Francuski zakaz, czyli zdrowie na pierwszym miejscu

Nowe regulacje, które zaczną obowiązywać we Francji, nie są atakiem na ekologię, a troską o zdrowie obywateli. Jak donosi serwis sadyogrody.pl, od 1 lipca wprowadzony zostanie tam całkowity zakaz wykorzystywania deszczówki zebranej z dachów pokrytych materiałami zawierającymi ołów lub azbest. Woda z takich powierzchni uznana została za toksyczną i niebezpieczną.

Francuskie władze podchodzą do sprawy bardzo poważnie. Za złamanie zakazu i wykorzystanie skażonej wody grozić będzie mandat w wysokości 135 euro (ok. 570 zł), a w skrajnych przypadkach nawet kara do trzech lat pozbawienia wolności. To pokazuje, że nie każda deszczówka jest tak samo bezpieczna.

Dlaczego w Polsce wciąż warto zbierać deszczówkę?

Choć francuskie przepisy mogą budzić niepokój, w Polsce zbieranie deszczówki jest nie tylko legalne, ale i niezwykle opłacalne. Przeciętny dom jednorodzinny może zebrać w ciągu roku nawet 30 tysięcy litrów darmowej wody. Przy obecnych cenach wody i odprowadzania ścieków, daje to oszczędność rzędu 510 zł rocznie, a w przyszłości, przy rosnących stawkach, jeszcze więcej.

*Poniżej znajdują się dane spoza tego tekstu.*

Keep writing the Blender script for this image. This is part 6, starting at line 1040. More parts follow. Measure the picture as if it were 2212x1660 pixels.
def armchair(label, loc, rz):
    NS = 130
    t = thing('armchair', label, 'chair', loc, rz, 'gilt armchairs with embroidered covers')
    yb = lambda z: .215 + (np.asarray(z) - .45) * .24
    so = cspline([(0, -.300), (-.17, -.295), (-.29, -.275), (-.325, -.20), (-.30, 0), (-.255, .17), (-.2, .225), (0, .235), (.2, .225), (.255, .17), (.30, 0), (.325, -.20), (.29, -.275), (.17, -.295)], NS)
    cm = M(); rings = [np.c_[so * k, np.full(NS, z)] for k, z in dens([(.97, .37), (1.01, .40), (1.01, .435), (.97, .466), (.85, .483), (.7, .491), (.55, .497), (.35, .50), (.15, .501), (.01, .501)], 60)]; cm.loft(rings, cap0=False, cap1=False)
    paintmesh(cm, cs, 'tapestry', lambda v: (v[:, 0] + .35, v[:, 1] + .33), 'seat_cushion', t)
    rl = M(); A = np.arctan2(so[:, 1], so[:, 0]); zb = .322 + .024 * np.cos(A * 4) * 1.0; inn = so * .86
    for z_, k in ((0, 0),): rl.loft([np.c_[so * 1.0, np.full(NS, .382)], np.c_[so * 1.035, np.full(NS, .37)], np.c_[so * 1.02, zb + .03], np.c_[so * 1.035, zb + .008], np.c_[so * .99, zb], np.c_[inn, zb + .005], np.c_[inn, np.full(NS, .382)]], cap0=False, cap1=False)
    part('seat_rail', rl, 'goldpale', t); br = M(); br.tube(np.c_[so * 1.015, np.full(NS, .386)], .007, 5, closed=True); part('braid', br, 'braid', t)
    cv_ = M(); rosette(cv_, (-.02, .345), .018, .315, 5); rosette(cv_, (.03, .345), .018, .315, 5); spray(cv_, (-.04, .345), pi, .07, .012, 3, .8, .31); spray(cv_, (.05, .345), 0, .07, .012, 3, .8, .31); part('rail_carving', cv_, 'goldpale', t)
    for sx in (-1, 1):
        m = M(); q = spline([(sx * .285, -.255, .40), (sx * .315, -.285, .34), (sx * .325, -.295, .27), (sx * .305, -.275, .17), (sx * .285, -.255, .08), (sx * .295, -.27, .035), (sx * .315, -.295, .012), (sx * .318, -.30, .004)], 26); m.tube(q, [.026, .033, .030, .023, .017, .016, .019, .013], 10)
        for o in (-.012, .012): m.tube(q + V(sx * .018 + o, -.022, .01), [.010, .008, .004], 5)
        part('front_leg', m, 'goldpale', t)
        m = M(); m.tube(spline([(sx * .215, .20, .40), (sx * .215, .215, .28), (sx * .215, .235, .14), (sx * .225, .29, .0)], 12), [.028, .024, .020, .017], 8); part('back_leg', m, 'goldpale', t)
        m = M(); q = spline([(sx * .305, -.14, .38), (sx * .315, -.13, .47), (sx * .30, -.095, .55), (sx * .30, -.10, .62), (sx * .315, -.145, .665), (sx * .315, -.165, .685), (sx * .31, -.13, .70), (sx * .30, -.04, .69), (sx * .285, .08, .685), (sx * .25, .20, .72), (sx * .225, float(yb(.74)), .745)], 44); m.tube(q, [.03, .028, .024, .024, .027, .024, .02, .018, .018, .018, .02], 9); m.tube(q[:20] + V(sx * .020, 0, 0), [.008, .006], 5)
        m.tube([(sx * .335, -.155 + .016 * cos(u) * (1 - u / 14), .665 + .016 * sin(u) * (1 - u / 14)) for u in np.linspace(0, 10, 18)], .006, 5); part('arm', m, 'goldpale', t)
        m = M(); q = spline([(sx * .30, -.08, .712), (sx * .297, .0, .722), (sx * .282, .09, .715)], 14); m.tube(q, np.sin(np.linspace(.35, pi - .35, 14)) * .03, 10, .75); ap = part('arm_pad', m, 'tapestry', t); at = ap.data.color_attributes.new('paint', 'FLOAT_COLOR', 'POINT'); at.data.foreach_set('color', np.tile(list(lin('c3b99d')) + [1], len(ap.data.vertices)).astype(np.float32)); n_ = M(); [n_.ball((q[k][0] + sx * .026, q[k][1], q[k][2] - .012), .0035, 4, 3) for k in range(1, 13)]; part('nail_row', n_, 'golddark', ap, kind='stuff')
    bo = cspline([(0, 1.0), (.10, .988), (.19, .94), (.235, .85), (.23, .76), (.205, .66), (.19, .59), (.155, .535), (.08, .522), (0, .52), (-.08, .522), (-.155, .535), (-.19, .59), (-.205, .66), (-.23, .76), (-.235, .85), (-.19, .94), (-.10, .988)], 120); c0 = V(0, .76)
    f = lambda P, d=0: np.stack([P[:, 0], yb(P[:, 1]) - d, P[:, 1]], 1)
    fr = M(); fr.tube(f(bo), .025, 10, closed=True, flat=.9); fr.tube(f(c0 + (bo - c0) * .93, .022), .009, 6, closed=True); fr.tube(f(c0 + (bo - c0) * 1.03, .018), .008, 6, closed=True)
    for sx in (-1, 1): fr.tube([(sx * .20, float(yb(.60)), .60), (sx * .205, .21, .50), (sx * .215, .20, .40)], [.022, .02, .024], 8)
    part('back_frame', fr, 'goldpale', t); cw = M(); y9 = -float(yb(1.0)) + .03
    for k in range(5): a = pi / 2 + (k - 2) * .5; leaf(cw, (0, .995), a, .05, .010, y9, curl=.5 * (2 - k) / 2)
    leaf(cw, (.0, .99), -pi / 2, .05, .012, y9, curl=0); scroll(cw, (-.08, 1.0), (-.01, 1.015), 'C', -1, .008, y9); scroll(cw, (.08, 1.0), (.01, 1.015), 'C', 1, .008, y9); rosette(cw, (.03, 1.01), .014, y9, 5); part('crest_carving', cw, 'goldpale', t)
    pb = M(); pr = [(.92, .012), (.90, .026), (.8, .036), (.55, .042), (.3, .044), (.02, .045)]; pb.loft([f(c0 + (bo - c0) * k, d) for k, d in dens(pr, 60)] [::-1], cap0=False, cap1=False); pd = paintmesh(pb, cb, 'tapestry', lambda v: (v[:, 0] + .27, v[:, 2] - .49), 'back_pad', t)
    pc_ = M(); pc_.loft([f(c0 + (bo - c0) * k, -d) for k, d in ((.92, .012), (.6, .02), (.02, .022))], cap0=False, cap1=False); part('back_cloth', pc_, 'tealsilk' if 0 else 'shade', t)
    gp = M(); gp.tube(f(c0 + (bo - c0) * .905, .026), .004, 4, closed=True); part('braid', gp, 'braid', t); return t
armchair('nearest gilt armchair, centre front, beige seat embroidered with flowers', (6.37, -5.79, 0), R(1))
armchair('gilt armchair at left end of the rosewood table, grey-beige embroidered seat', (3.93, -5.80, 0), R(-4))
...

To także realna pomoc dla środowiska. Polska, jak informuje Departament Gospodarki Wodnej i Żeglugi Śródlądowej, zatrzymuje zaledwie 6,5% wód opływowych, podczas gdy średnia europejska to ok. 20%. Każdy przydomowy zbiornik, nawet najmniejszy, to tzw. mikroretencja, która pomaga walczyć z suszą i zapobiega lokalnym podtopieniom.

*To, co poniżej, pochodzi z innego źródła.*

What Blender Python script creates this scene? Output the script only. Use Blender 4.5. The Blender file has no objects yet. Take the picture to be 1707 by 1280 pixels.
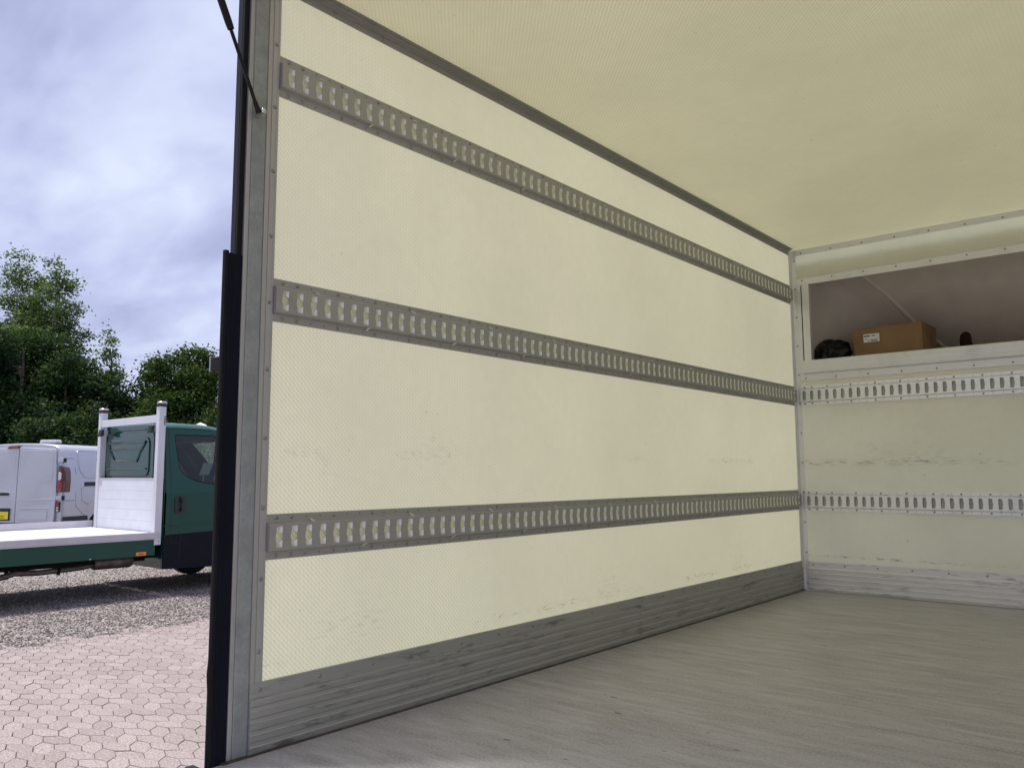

Przepisy w Polsce - co musisz wiedzieć, by uniknąć kary?

Choć zbieranie deszczówki jest proste, polskie prawo reguluje kilka kluczowych kwestii. Ich nieznajomość może prowadzić do poważnych konsekwencji finansowych.

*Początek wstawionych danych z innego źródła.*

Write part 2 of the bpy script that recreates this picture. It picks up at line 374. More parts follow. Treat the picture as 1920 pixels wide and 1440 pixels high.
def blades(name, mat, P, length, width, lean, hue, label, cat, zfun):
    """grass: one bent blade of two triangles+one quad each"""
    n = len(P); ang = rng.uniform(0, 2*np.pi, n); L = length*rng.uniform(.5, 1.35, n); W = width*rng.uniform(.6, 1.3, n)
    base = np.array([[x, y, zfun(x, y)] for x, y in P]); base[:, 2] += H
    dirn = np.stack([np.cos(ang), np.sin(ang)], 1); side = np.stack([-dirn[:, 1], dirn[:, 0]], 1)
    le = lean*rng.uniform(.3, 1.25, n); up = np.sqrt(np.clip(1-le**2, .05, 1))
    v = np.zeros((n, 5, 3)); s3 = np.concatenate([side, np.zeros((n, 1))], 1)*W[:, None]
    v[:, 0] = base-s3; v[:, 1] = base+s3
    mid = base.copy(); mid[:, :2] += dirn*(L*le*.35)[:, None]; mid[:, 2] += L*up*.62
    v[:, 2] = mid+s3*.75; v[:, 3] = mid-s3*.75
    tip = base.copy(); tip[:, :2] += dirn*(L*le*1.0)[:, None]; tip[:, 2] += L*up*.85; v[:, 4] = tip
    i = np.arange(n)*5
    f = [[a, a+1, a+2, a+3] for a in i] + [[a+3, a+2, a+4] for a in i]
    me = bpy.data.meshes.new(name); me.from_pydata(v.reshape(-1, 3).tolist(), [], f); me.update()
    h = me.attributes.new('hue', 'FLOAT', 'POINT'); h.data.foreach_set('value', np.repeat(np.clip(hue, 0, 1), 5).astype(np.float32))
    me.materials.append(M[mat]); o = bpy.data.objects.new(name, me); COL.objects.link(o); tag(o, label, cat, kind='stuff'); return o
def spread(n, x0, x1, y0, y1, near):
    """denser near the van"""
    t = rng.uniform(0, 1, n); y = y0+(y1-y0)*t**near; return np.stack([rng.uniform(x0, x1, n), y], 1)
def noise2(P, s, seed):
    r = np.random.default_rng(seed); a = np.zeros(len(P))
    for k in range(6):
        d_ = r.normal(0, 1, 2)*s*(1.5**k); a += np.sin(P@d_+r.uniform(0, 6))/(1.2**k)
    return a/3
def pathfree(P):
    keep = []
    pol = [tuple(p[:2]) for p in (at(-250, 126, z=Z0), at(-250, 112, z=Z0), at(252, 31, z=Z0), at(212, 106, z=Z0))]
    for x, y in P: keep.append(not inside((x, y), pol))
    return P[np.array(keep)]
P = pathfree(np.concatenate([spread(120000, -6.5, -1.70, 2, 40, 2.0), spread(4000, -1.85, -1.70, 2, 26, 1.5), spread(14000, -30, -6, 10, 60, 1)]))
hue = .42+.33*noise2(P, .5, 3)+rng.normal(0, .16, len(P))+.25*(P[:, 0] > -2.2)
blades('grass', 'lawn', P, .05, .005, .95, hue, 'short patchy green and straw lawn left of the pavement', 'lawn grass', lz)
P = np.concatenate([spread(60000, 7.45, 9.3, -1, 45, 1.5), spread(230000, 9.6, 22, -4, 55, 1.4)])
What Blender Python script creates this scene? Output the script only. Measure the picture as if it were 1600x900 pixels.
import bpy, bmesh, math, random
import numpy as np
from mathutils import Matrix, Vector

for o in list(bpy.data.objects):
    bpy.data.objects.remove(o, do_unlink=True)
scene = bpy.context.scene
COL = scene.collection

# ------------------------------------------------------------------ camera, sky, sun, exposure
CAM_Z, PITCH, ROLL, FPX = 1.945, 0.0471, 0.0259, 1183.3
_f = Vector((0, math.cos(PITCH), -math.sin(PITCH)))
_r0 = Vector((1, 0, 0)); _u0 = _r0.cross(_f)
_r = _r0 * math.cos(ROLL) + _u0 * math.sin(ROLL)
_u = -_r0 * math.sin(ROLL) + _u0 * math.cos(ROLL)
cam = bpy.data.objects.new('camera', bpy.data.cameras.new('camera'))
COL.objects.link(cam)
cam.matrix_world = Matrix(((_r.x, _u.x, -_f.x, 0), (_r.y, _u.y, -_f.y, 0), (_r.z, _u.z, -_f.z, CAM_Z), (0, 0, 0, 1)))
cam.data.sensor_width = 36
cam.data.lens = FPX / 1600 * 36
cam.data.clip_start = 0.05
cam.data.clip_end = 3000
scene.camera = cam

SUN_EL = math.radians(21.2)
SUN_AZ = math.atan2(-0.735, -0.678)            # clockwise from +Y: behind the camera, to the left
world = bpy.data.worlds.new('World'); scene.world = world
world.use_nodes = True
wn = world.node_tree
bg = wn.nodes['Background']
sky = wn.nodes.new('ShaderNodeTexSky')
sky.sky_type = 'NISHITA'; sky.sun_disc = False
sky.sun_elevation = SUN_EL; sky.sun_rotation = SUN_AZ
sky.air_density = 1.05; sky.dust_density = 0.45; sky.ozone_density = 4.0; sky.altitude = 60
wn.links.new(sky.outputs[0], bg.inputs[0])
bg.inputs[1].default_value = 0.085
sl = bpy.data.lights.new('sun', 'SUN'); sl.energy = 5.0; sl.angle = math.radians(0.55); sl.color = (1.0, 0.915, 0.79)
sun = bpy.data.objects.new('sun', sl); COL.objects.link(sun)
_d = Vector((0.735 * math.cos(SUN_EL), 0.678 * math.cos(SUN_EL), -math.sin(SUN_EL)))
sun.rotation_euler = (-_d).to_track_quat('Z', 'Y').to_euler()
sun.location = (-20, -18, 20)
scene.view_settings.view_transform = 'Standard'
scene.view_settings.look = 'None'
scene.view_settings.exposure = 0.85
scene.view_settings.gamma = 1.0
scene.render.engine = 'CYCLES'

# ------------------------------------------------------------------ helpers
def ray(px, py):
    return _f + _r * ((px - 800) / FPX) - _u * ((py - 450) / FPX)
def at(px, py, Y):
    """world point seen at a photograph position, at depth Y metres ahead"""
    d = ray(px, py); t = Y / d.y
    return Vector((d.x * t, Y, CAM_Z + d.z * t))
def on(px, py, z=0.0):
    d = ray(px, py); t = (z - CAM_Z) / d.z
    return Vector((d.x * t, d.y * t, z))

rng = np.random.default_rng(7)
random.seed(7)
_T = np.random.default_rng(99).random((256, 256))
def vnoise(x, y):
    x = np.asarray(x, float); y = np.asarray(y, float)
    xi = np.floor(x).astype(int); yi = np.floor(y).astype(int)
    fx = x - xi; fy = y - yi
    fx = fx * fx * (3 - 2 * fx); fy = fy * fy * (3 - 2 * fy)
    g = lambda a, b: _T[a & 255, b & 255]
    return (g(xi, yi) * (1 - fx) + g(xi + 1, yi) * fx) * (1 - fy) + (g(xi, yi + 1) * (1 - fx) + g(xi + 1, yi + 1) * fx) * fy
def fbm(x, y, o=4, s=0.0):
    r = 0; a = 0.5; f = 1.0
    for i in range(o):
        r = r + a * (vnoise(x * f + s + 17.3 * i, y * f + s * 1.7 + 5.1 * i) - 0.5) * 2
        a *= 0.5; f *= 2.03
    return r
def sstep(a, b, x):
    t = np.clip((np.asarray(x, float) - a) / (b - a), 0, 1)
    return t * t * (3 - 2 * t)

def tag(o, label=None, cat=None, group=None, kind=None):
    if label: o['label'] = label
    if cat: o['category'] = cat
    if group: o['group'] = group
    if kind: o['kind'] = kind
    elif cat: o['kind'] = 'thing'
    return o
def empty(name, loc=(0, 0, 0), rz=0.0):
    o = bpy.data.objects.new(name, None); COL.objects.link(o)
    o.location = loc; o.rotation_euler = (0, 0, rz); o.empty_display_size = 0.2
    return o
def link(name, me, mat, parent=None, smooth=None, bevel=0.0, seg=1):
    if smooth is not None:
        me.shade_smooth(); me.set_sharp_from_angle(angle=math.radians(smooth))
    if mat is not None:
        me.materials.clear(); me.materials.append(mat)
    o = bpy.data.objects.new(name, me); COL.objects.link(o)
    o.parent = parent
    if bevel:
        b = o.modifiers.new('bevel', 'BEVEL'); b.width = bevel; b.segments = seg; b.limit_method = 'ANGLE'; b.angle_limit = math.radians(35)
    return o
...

Budowa zbiornika: Planujesz postawić zbiornik na deszczówkę? Zgodnie z Prawem budowlanym, jeśli jego pojemność nie przekracza 10 m³, nie potrzebujesz pozwolenia na budowę - wystarczy zgłoszenie do odpowiedniego urzędu. Dopiero w przypadku większych zbiorników konieczne będzie uzyskanie pozwolenia.

Odprowadzanie nadmiaru wody: To tutaj czyha największa pułapka. Absolutnie zabronione jest wprowadzanie wód opadowych (deszczówki) do kanalizacji sanitarnej, czyli tej, którą odprowadzamy ścieki z toalet czy kuchni. Zgodnie z ustawą o zbiorowym zaopatrzeniu w wodę, za złamanie tego zakazu grozi kara ograniczenia wolności albo grzywna do 10 000 zł.

Jeśli chcesz odprowadzać deszczówkę do kanalizacji deszczowej (o ile taka istnieje na twoim terenie), traktowane jest to jako usługa wodna. Wymaga to uzyskania pozwolenia wodnoprawnego i wiąże się z opłatami. Co ciekawe, posiadanie na działce zbiornika retencyjnego może te opłaty obniżyć.

Nie każda deszczówka jest zdrowa – zwróć uwagę na swój dach

Francuski przykład daje do myślenia. Jakość zebranej wody zależy w dużej mierze od powierzchni, z której spływa. Jak wskazuje Karolina Lewandowska z Wielkopolskiego Ośrodka Doradztwa Rolniczego, najlepsze parametry ma woda z dachów pokrytych dachówką ceramiczną.

Należy natomiast unikać zbierania deszczówki z dachów pokrytych papą, a zwłaszcza starymi materiałami zawierającymi azbest (eternit) lub ołów. Substancje te są toksyczne i mogą przenikać do wody, czyniąc ją szkodliwą nie tylko dla roślin, ale przede wszystkim dla zdrowia ludzi i zwierząt. Zanim więc zaczniesz podlewać ogródek zebraną wodą, upewnij się, że Twój dach jest dla niej bezpiecznym źródłem.